The trial court entered a consent judgment concerning MERS on 3 April 2017 holding that MERS no longer held any interest in the deed of trust at the time the purported satisfaction was executed, it was without authority to execute the satisfaction, and the satisfaction was void. The opinion does not tell us whether the defendant consented to the judgment.

The opinion addresses several issues of interest to litigation specialists but we will only treat the issue we believe to be of greatest importance to property practitioners. This opinion rests on

An equitable exception to the protection provided in a pure race priority recordation jurisdiction. In North Carolina, the defendant, if a bona fide purchaser for value (the opinion used innocent), would be able to rely upon an examination of the Public Registry, which included a satisfaction of the note, recorded on 2 December 2015. The equitable exception that exists to this general rule is stated in Union Cent.
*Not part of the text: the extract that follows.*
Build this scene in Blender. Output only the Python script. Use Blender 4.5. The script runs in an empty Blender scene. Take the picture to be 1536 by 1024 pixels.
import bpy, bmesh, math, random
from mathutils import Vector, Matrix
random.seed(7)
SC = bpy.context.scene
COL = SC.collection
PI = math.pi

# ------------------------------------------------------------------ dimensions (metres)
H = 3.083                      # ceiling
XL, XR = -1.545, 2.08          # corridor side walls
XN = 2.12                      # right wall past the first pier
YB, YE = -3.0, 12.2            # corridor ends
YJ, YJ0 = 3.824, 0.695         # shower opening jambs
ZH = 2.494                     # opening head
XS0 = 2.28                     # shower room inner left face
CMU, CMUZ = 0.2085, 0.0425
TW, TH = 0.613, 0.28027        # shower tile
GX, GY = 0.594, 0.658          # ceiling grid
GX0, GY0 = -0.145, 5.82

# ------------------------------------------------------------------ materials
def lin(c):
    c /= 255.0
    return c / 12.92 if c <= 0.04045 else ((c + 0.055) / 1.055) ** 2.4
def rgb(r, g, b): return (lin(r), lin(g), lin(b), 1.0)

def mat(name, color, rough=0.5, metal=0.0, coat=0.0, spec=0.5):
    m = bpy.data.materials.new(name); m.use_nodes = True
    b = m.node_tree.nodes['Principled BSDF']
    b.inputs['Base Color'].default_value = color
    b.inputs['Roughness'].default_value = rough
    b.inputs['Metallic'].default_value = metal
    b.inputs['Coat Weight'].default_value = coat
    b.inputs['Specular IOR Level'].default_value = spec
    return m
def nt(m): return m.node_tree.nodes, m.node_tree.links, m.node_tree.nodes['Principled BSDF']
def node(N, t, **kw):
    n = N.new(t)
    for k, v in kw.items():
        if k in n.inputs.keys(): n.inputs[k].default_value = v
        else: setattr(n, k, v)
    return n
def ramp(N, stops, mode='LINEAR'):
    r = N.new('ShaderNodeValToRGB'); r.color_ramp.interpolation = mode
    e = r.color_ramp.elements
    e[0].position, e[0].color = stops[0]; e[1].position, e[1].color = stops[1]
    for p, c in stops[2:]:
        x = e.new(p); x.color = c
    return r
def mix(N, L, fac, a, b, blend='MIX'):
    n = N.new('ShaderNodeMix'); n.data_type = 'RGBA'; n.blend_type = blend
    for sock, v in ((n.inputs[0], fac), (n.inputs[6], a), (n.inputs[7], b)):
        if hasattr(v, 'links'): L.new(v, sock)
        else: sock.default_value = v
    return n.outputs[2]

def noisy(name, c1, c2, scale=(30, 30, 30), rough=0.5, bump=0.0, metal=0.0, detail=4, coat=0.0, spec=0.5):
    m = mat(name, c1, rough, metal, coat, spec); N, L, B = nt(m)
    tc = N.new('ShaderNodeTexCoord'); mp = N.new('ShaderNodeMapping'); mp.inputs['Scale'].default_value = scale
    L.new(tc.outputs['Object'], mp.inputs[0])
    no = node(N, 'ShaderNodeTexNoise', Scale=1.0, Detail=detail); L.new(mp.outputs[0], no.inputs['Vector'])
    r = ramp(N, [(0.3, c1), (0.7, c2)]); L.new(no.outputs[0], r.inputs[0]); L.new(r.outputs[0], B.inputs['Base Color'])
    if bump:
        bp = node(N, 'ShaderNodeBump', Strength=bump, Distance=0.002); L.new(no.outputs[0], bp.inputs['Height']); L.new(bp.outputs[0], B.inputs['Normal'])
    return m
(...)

Life Ins. Co. v. Cates, 193 N.C. 456, (1927):

As between a mortgagee, whose mortgage has been discharged of record solely through  the act of a third person, whose act was unauthorized by the mortgagee, and for which he is in no way responsible, and a person who has been induced by such cancellation to  believe that he mortgage has been canceled in good faith, and has dealt with the property by purchasing the title, or accepting a mortgage thereon as security for a loan, the equities are balanced, and the lien of the prior mortgage, being first in order of time, is superior.

The defendant argued that this equitable exception only applies to true, innocent victims.  The opinion notes that the trial court appears to have concluded, that the plaintiff, by acquiring the note with notice of the pending litigation asserting priority, cannot claim to be an innocent victim of the void satisfaction. The Court of Appeals observed that: "Our Supreme Court long ago established "the assignee stands absolutely in the place of his assignor [.]" Smith v. Brittain, 38 N.C. 347, 354 (1844). Further, 'if an innocent purchaser conveys to one who has notice, the latter is protected by the former's want of notice and takes free of the equities.' Morehead v. Harris, 262 N.C. 330, 342, 137 S.E.2d 174, 185 (1964)."

Finding that the balancing of the equities favored the lender as a matter of law, the Court of Appeals reversed the trial court and remanded for summary judgment in favor of the Lender. Of course this raises the specter to title examiners of a supposed cancelled deed of trust being resurrected in a zombie apocalypse post closing. While not implying that any mortgage fraud existed in this case, one red flag is raised whenever a mortgage is prematurely paid off without refinance or sale. While it happens, it happens so rarely that the title examiner would be well advised to verify that the satisfaction was proper.